Qual é a sua visão do mercado nacional de vinhos?
MV- Creio que poderemos melhorar imensamente o posicionamento das marcas. Portugal tem vinhos ótimos e por vezes temos receio de posicionar os vinhos onde eles têm que estar quando em provas cegas nao ficam atrás – pelo contrário- de outras regiões que tão bem sabem posicionar os seus vinhos. Temos que ter vinhos que têm que ser melhor reconhecidos, mais valorizados. E oferecer o que de melhor temos, que é a nossa essência, as nossas castas. Creio que por vezes há uma falha porque queremos oferecer algo que não é portugues. Muito se fala no Syrah que, aliás, é uma casta que gostamos bastante e que sabemos que é tão apreciada pelo mundo dos vinhos em geral, questiono-me de devamos plantar essa casta? Por visão e estratégia optámos por não cultivar essa casta, precisamente porque temos tanta coisa boa portuguesa para mostrar, que acredito que é por aí que temos que ir, mostrar mais as nossas regiões, o nosso Portugal, com mais partilha de conhecimento entre produtores, onde poderemos crescer imenso, quer os produtores quer o país.
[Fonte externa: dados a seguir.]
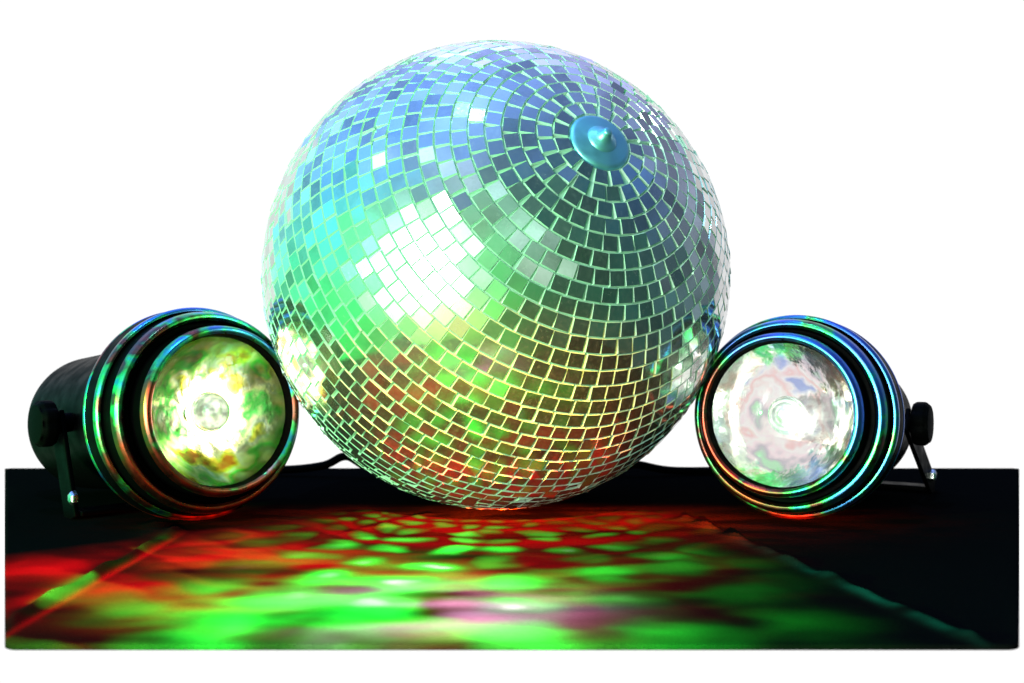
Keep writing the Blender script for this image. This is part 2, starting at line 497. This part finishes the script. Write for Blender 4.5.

O que poderemos esperar do Ermo nos próximos anos?
MV- O Ermo é um projeto que nasceu há muito pouco tempo. São edições limitadas. Não quero ser um enorme produtor, não é isso que pretendo. Quero, acima de tudo, continuar a fazer vinhos sérios e que os consumidores gostem. Quero estar muito perto dos clientes. É muito importante. Com o passar do tempo, por vezes, as marcas perdem essa ligação. Tenho isso muito bem definido e quero que o Ermo esteja sempre muito perto dos consumidores. Acredito que mesmo quando a marca está consolidada durante anos, não se pode perder esse elo de ligação e de proximidade com os consumidores. Espero poder continuar fazer coisas arrojadas. Quero que olhem para o Ermo como um projeto sério, ancorado numa “nova forma” de fazer vinhos, respeitando sempre o que de melhor que temos que é o terroir, as nossas regiões e as pessoas. Para isso contamos não apenas com a nossa equipa interna mas também com os profissionais do setor (sommeliers, garrafeiras, restauração, lojas, revistas…) e consumidores que nos têm recebido de braços abertos, sempre aptos para conhecerem novos projetos.